-- Start of DATA EXTRACT --

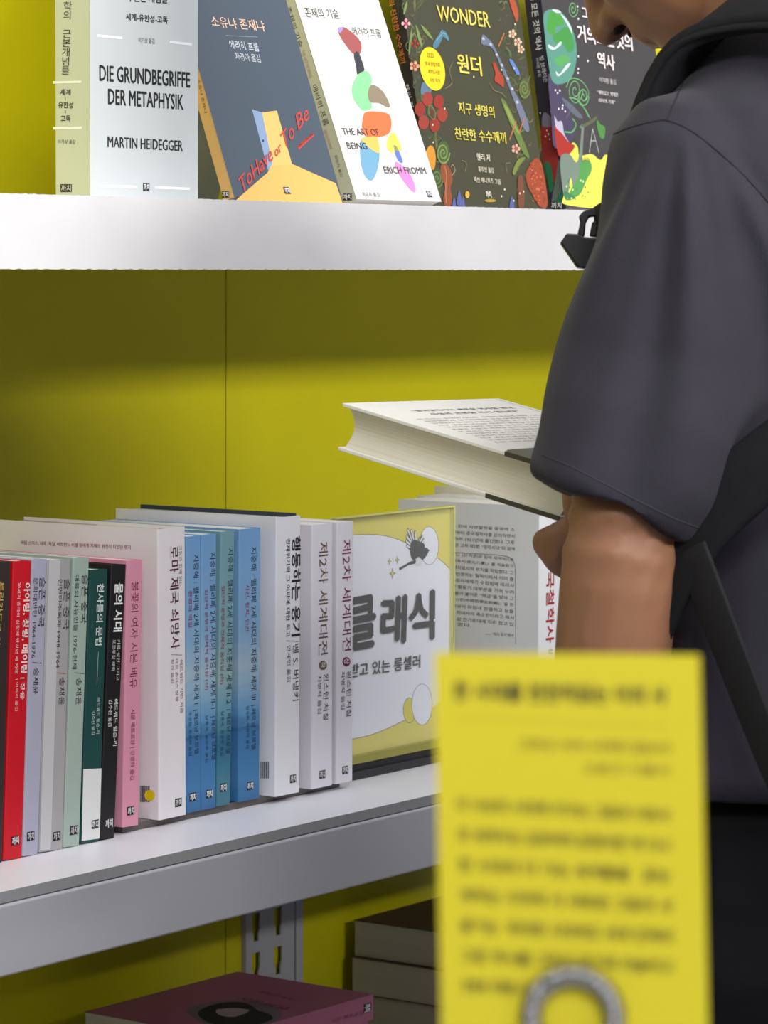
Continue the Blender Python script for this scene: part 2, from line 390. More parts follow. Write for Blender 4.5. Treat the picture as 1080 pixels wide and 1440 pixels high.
# ------------------------------------------------------------------ books
def Rlean(deg_side, deg_back=0.0, yaw=0.0):
    a, b, c = [math.radians(q) for q in (deg_side, deg_back, yaw)]
    Ry = np.array([[math.cos(a), 0, math.sin(a)], [0, 1, 0], [-math.sin(a), 0, math.cos(a)]])
    Rx = np.array([[1, 0, 0], [0, math.cos(b), math.sin(b)], [0, -math.sin(b), math.cos(b)]])
    Rz = np.array([[math.cos(c), -math.sin(c), 0], [math.sin(c), math.cos(c), 0], [0, 0, 1]])
    return Rz @ Rx @ Ry
def shelf_book(label, X0, T, H, Z0, Y0=76.0, lean=0.0, W=150.0, col=(200, 200, 200), back=None, mcover=None, pages=(232, 230, 222), group=None, yaw=0.0, cover_t=0.7, recess=0.6):
    """book stored upright, spine to the front (-y). lean = mm the top is shifted to +x"""
    R = Rlean(math.degrees(math.atan2(lean, H)), 0, yaw)
    O = np.array([X0, Y0, Z0 + max(0, T * math.sin(math.atan2(lean, H))) + .12]); ex, ey, ez = R[:, 0], R[:, 1], R[:, 2]
    root = empty('book', O, label, 'book', group, rot=R)
    c = cover_t; m = mcover or paper(col)
    # cover: left board, spine, right board as one folded sheet, spine edges slightly rounded
    r = min(1.2, T * 0.2); out = []; inn = []
    prof = [(0, W)] + [(r - r * math.cos(t), r - r * math.sin(t)) for t in (0, .52, 1.05, 1.57)] + [(T - r + r * math.sin(t), r - r * math.cos(t)) for t in (0, .52, 1.05, 1.57)] + [(T, W)]
    inp = [(c, W)] + [(c, r)] * 2 + [(max(c, r), c)] * 2 + [(T - max(c, r), c)] * 2 + [(T - c, r)] * 2 + [(T - c, W)]
    v = []
    for z in (0, H):
        for (x, y) in prof: v.append(O + ex * x + ey * y + ez * z)
        for (x, y) in inp: v.append(O + ex * x + ey * y + ez * z)
    n = len(prof); k = 2 * n; fs = []
    for i in range(n - 1):
        fs += [(i, i + 1, k + i + 1, k + i), (n + i + 1, n + i, k + n + i, k + n + i + 1), (i + 1, i, n + i, n + i + 1), (k + i, k + i + 1, k + n + i + 1, k + n + i)]
    fs += [(0, k, k + n, n), (n - 1, 2 * n - 1, k + 2 * n - 1, k + n - 1)]
    fs = [f_ for f_ in fs]
    cv = mesh_obj('cover', v, fs, m, root)
    bm = bmesh.new(); bm.from_mesh(cv.data); bmesh.ops.remove_doubles(bm, verts=bm.verts, dist=1e-6); bmesh.ops.recalc_face_normals(bm, faces=bm.faces); bm.to_mesh(cv.data); bm.free()
    if back is not None:   # boards of another colour than the spine
        v2 = box_verts(O - ex * 0.12 + ey * 1.5, ex * 0.1, ey * (W - 1.5), ez * H)
        fix_normals(mesh_obj('cover_side', v2, BOXF, paper(back), root))
    box('pages', O + ex * (c + .05) + ey * (c + 0.5) + ez * 0.6, ex * (T - 2 * c - .1), ey * (W - c - 1.3), ez * (H - 0.6 - recess), page_mat(pages), root)
    root_f = Face(O, -ey); left_f = Face(O, -ex)
    return root, root_f, left_f, (O, ex, ey, ez)
def row(bl, br, tr, Y, z0):
    a, b, t = onY(*bl, Y), onY(*br, Y), onY(*tr, Y)
    return a[0], b[0] - a[0], t[2] - z0, t[0] - b[0]

G = 'history and philosophy books standing on the middle shelf'
INK = (52, 48, 56)
# brown-black book at the left edge of the frame
x, t_, h, l = 1770.0, 22.6, 217.0, 11.0
b, fs_, fl, _ = shelf_book('dark brown book with gold spine lettering left of the red one', x, t_, h, 0, lean=l, W=150, col=(52, 42, 40), group=G)
text(b, fs_, '트리가드크 이야기', (-1, 818), (-9, 935), 7, (196, 160, 80), bold=.02)
mark(b, fs_, (-10, 1186))
# red
x, t_, h, l = row((5, 1211), (32, 1204), (46, 788), 76, 0)
b, fs_, fl, _ = shelf_book('bright red paperback with white spine lettering', x, t_ - .9, h, 0, lean=l, W=150, col=(200, 16, 34), group=G)
text(b, fs_, '아이링, 칭링, 메이링', (33.3, 819.3), (28.3, 946.7), 9.3, (240, 226, 226), bold=.03)
text(b, fs_, '20세기 중국의 심장에 있었던 세 자매', (24.8, 819), (20.2, 947), 4.3, (236, 200, 200), 'subtitle', .01)
text(b, fs_, '| 장융', (28.0, 953), (26.8, 984), 7, (240, 220, 220), 'author', .01)
text(b, fs_, '| 이옥지 옮김', (21.4, 955), (20.0, 1000), 4.3, (236, 200, 200), 'translator')
mark(b, fs_, (21.3, 1182), dark=(60, 22, 30))
# three volumes of one series
for nm, bl, br, tr, colr, side, tt, st, au, mk, lab in [
    ('lav', (32, 1204), (54.5, 1200), (68, 785.6), (172, 172, 192), None, ((55.2, 811.5), (52.8, 881.9), 9), ((47.3, 812), (43.6, 925.4), 6), ((47.2, 939.3), (45.7, 976.3), 7.5), (43, 1175.7), 'lavender grey paperback right of the red book'),
    ('grey', (71, 1201), (89.5, 1197), (101, 786), (168, 166, 168), (196, 196, 200), ((89.8, 814), (88.2, 885.6), 8.5), ((81.5, 814.3), (78.0, 939.3), 6), ((83.2, 953), (82.2, 992), 8), (79.6, 1175.7), 'light grey paperback between the lavender grey and the sage green ones'),
    ('sage', (89.5, 1196), (113, 1190), (127, 783), (164, 182, 173), None, ((114.9, 807.8), (113.1, 877), 9), ((105.2, 808), (101.5, 941), 6), ((107, 953), (106, 992), 8), (103.7, 1167.4), 'pale sage green paperback left of the dark green one')]:
    x, t_, h, l = row(bl, br, tr, 76, 0)
    if nm == 'grey': x -= 12.4; t_ += 12.4
    sub = {'lav': '문화대반란 1964-1976', 'grey': '인민민주독재 1948-1964', 'sage': '대륙의 자유인들 1976-현재'}[nm]
    b, fs_, fl, _ = shelf_book(lab, x, t_ - .9, h, 0, lean=l, W=150, col=colr, back=side, group=G, pages=(236, 236, 232))
    if nm == 'grey': Art(fs_).poly([(55.9, 1195), (71.2, 1195.5), (84.6, 788), (69, 787)], (196, 195, 198)).build('spine_fold', b)
    text(b, fs_, '슬픈 중국', *tt, INK, 'title', .0)
    text(b, fs_, sub, *st, (70, 66, 76), 'subtitle')
    text(b, fs_, '송재윤', *au, INK, 'author', .0)
    dx = {'lav': (45.5, 58, 931.5), 'grey': (80, 92, 946), 'sage': (104, 118, 946)}[nm]
    Art(fs_, .2).line([(dx[0], dx[2]), (dx[1], dx[2] + 1)], .5, (170, 90, 90) if nm == 'grey' else (90, 86, 96)).build('rule', b)
    mark(b, fs_, mk, light=(200, 200, 205))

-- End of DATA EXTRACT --

GOAL: Return the listing above in full and without alteration, excluding its pictures.

SOLUTION TO THIS TASK:
Continue the Blender Python script for this scene: part 2, from line 390. More parts follow. Write for Blender 4.5. Treat the picture as 1080 pixels wide and 1440 pixels high.
# ------------------------------------------------------------------ books
def Rlean(deg_side, deg_back=0.0, yaw=0.0):
    a, b, c = [math.radians(q) for q in (deg_side, deg_back, yaw)]
    Ry = np.array([[math.cos(a), 0, math.sin(a)], [0, 1, 0], [-math.sin(a), 0, math.cos(a)]])
    Rx = np.array([[1, 0, 0], [0, math.cos(b), math.sin(b)], [0, -math.sin(b), math.cos(b)]])
    Rz = np.array([[math.cos(c), -math.sin(c), 0], [math.sin(c), math.cos(c), 0], [0, 0, 1]])
    return Rz @ Rx @ Ry
def shelf_book(label, X0, T, H, Z0, Y0=76.0, lean=0.0, W=150.0, col=(200, 200, 200), back=None, mcover=None, pages=(232, 230, 222), group=None, yaw=0.0, cover_t=0.7, recess=0.6):
    """book stored upright, spine to the front (-y). lean = mm the top is shifted to +x"""
    R = Rlean(math.degrees(math.atan2(lean, H)), 0, yaw)
    O = np.array([X0, Y0, Z0 + max(0, T * math.sin(math.atan2(lean, H))) + .12]); ex, ey, ez = R[:, 0], R[:, 1], R[:, 2]
    root = empty('book', O, label, 'book', group, rot=R)
    c = cover_t; m = mcover or paper(col)
    # cover: left board, spine, right board as one folded sheet, spine edges slightly rounded
    r = min(1.2, T * 0.2); out = []; inn = []
    prof = [(0, W)] + [(r - r * math.cos(t), r - r * math.sin(t)) for t in (0, .52, 1.05, 1.57)] + [(T - r + r * math.sin(t), r - r * math.cos(t)) for t in (0, .52, 1.05, 1.57)] + [(T, W)]
    inp = [(c, W)] + [(c, r)] * 2 + [(max(c, r), c)] * 2 + [(T - max(c, r), c)] * 2 + [(T - c, r)] * 2 + [(T - c, W)]
    v = []
    for z in (0, H):
        for (x, y) in prof: v.append(O + ex * x + ey * y + ez * z)
        for (x, y) in inp: v.append(O + ex * x + ey * y + ez * z)
    n = len(prof); k = 2 * n; fs = []
    for i in range(n - 1):
        fs += [(i, i + 1, k + i + 1, k + i), (n + i + 1, n + i, k + n + i, k + n + i + 1), (i + 1, i, n + i, n + i + 1), (k + i, k + i + 1, k + n + i + 1, k + n + i)]
    fs += [(0, k, k + n, n), (n - 1, 2 * n - 1, k + 2 * n - 1, k + n - 1)]
    fs = [f_ for f_ in fs]
    cv = mesh_obj('cover', v, fs, m, root)
    bm = bmesh.new(); bm.from_mesh(cv.data); bmesh.ops.remove_doubles(bm, verts=bm.verts, dist=1e-6); bmesh.ops.recalc_face_normals(bm, faces=bm.faces); bm.to_mesh(cv.data); bm.free()
    if back is not None:   # boards of another colour than the spine
        v2 = box_verts(O - ex * 0.12 + ey * 1.5, ex * 0.1, ey * (W - 1.5), ez * H)
        fix_normals(mesh_obj('cover_side', v2, BOXF, paper(back), root))
    box('pages', O + ex * (c + .05) + ey * (c + 0.5) + ez * 0.6, ex * (T - 2 * c - .1), ey * (W - c - 1.3), ez * (H - 0.6 - recess), page_mat(pages), root)
    root_f = Face(O, -ey); left_f = Face(O, -ex)
    return root, root_f, left_f, (O, ex, ey, ez)
def row(bl, br, tr, Y, z0):
    a, b, t = onY(*bl, Y), onY(*br, Y), onY(*tr, Y)
    return a[0], b[0] - a[0], t[2] - z0, t[0] - b[0]

G = 'history and philosophy books standing on the middle shelf'
INK = (52, 48, 56)
# brown-black book at the left edge of the frame
x, t_, h, l = 1770.0, 22.6, 217.0, 11.0
b, fs_, fl, _ = shelf_book('dark brown book with gold spine lettering left of the red one', x, t_, h, 0, lean=l, W=150, col=(52, 42, 40), group=G)
text(b, fs_, '트리가드크 이야기', (-1, 818), (-9, 935), 7, (196, 160, 80), bold=.02)
mark(b, fs_, (-10, 1186))
# red
x, t_, h, l = row((5, 1211), (32, 1204), (46, 788), 76, 0)
b, fs_, fl, _ = shelf_book('bright red paperback with white spine lettering', x, t_ - .9, h, 0, lean=l, W=150, col=(200, 16, 34), group=G)
text(b, fs_, '아이링, 칭링, 메이링', (33.3, 819.3), (28.3, 946.7), 9.3, (240, 226, 226), bold=.03)
text(b, fs_, '20세기 중국의 심장에 있었던 세 자매', (24.8, 819), (20.2, 947), 4.3, (236, 200, 200), 'subtitle', .01)
text(b, fs_, '| 장융', (28.0, 953), (26.8, 984), 7, (240, 220, 220), 'author', .01)
text(b, fs_, '| 이옥지 옮김', (21.4, 955), (20.0, 1000), 4.3, (236, 200, 200), 'translator')
mark(b, fs_, (21.3, 1182), dark=(60, 22, 30))
# three volumes of one series
for nm, bl, br, tr, colr, side, tt, st, au, mk, lab in [
    ('lav', (32, 1204), (54.5, 1200), (68, 785.6), (172, 172, 192), None, ((55.2, 811.5), (52.8, 881.9), 9), ((47.3, 812), (43.6, 925.4), 6), ((47.2, 939.3), (45.7, 976.3), 7.5), (43, 1175.7), 'lavender grey paperback right of the red book'),
    ('grey', (71, 1201), (89.5, 1197), (101, 786), (168, 166, 168), (196, 196, 200), ((89.8, 814), (88.2, 885.6), 8.5), ((81.5, 814.3), (78.0, 939.3), 6), ((83.2, 953), (82.2, 992), 8), (79.6, 1175.7), 'light grey paperback between the lavender grey and the sage green ones'),
    ('sage', (89.5, 1196), (113, 1190), (127, 783), (164, 182, 173), None, ((114.9, 807.8), (113.1, 877), 9), ((105.2, 808), (101.5, 941), 6), ((107, 953), (106, 992), 8), (103.7, 1167.4), 'pale sage green paperback left of the dark green one')]:
    x, t_, h, l = row(bl, br, tr, 76, 0)
    if nm == 'grey': x -= 12.4; t_ += 12.4
    sub = {'lav': '문화대반란 1964-1976', 'grey': '인민민주독재 1948-1964', 'sage': '대륙의 자유인들 1976-현재'}[nm]
    b, fs_, fl, _ = shelf_book(lab, x, t_ - .9, h, 0, lean=l, W=150, col=colr, back=side, group=G, pages=(236, 236, 232))
    if nm == 'grey': Art(fs_).poly([(55.9, 1195), (71.2, 1195.5), (84.6, 788), (69, 787)], (196, 195, 198)).build('spine_fold', b)
    text(b, fs_, '슬픈 중국', *tt, INK, 'title', .0)
    text(b, fs_, sub, *st, (70, 66, 76), 'subtitle')
    text(b, fs_, '송재윤', *au, INK, 'author', .0)
    dx = {'lav': (45.5, 58, 931.5), 'grey': (80, 92, 946), 'sage': (104, 118, 946)}[nm]
    Art(fs_, .2).line([(dx[0], dx[2]), (dx[1], dx[2] + 1)], .5, (170, 90, 90) if nm == 'grey' else (90, 86, 96)).build('rule', b)
    mark(b, fs_, mk, light=(200, 200, 205))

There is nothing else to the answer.